THURSDAY, 24 MAY 2018, 7 PM
How does the colour get into the glass tubes?
Conversation with Manuel Cota, neon specialist, and Marcus Broecker, conservator at Schaulager (in German)
When Bruce Nauman began using neon tubes as an artistic medium in the 1970s and 1980s, these were not among the classic materials of fine art. The ordinary seeming technology was associated with advertising, commerce and entertainment. The neon specialist Manuel Cota talks with conservator Marcus Broecker about the technical make-up of high-voltage neon tubes, how they work and the preservation of the highly fragile glass tubing.
THURSDAY, 17 MAY 2018, 7 PM
Get Out of My Mind
Conversation with Toni Hildebrandt, Senior Assistant, Institute of Art History, Bern University, and Lea Brun, research assistant at Schaulager (in German)
Curses, lies, blunt commands. Viewers of Bruce Nauman’s works have to put up with quite a lot and are even rebuked with curse words: “Pay Attention Motherfuckers” reads one lithograph, for instance, while the sound installation Get Out of My Mind, Get Out of This Room (1968) features a snarling voice telling viewers to get lost. A number of sculptures and their political and socio-critical themes – violence, abuse of power and war – are also heavy stuff.
Toni Hildebrandt’s current research project investigates how global crises and disasters are represented and thematically addressed in art and film. In the exhibition Toni Hildebrandt and Lea Brun talk about the confrontation with these works by Bruce Nauman.
THURSDAY, 26 APRIL 2018, 7 PM
Art and Technology
Conversation with Lynn Hershman Leeson, artist,
and Martina Venanzoni, research associate at Schaulager. (in English)
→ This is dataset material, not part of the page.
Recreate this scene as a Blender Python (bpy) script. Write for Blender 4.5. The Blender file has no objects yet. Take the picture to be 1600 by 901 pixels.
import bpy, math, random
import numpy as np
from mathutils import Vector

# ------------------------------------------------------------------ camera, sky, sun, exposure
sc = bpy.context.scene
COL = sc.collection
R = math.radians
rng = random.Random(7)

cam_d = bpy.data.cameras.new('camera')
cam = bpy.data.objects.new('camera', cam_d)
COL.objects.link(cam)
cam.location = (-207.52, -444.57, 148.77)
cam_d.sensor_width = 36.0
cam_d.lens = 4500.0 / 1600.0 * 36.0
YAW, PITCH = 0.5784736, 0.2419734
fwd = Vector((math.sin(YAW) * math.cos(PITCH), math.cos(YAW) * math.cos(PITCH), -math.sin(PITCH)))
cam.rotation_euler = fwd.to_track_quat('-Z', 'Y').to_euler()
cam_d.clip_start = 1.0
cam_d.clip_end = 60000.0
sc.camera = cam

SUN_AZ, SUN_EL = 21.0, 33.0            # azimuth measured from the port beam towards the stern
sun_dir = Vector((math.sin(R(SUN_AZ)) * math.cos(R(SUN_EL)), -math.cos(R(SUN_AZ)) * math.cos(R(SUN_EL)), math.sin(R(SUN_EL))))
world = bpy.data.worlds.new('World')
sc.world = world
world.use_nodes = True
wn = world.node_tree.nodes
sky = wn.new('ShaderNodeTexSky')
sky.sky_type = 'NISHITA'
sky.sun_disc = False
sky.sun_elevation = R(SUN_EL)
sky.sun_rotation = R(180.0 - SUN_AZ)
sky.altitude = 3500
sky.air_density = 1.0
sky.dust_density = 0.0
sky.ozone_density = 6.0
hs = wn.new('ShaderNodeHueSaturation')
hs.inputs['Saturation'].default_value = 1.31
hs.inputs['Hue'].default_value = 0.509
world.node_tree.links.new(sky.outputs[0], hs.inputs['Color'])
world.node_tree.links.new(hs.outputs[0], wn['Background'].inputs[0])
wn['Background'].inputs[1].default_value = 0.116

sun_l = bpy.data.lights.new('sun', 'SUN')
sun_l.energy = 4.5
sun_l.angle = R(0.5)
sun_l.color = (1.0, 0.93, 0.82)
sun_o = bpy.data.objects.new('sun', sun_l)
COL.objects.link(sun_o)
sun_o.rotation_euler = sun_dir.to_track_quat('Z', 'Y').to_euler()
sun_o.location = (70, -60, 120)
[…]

Lynn Hershman Leeson’s art deals with topics such as art and technology, identity or virtuality versus reality. The media artist talks about the bay area and its innovation centers settled in this region as well as about her personal approach to Nauman’s works. An exhibition of Hershman Leeson’s work is on view at the Haus der elektronischen Künste, Basel from May 3 – October 5, 2018.
THURSDAY, 19 APRIL 2018, 7 PM
Leaping Foxes: On the realisation of
Bruce Nauman’s latest sculpture
Conversation with Pawel Ferus artist and art handler, and Yvo Hartmann, head of art handling at Schaulager (in German)
The imposing sculpture Leaping Foxes suspended, upside down from the ceiling, was especially created by Bruce Nauman for the exhibition at Schaulager. Pawel Ferus and Yvo Hartmann assisted the artist in the production and installation of the work in the exhibition space. As practising artists and art handlers themselves, they talk about this process, the various work steps and the collaboration with Bruce Nauman.